Basic Answer
If this is what you want to match:
- Multiple continuous empty lines where multiple means > 1.
- All empty lines at the end of a file except the one implicitely generated by
\n
-terminating the file (which can be considered as a good practice, see here).
- All redundant whitespaces after the terminating
\n
.
Then this pattern might help you:
(^\s*(\r|\n)){2,}|^\s+(\r|\n)?\Z
Further Explanation
The first part (^\s*(\r|\n)){2,}
takes care of 1., the second part ^\s+(\r|\n)?\Z
matches redundant empty lines at the end of a file or redundant whitespaces following the terminating \n
.
If your file looks like this (with Unix file endings) ...
1. FirstLine\n
2.
3. ThirdLine\n
4. FourthLine\n
5.
6.
7. SeventhLine\n
... then it only matches lines 5 and 6, but nothing at the end.

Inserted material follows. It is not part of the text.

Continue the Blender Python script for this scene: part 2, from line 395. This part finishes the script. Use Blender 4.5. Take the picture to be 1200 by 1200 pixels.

Notepad++ though will show an 8th line at the end due to the terminating \n
. However, if there would be multiple \n
s at the end of the file or if there would be additional \t
or spaces after the terminating \n
in the 7th line, theese would match.
If you also want to match the line generated by the \n
termination (and as a result remove the \n
termination when replacing), you could as well use ^\s*\Z
instead for the second part of the regular expression.
Additional explanation of \s*(\r\n)
: This matches every allowed combination like abc\n
, abc\r\n
or abc\r
because \s
also includes \n
and \r
.
\Z
matches the end of the whole file/input (whereas $
would only match a line's end).
I'm sure there might be a shorter version of the regular expression but my first intention was to make it work and understandable.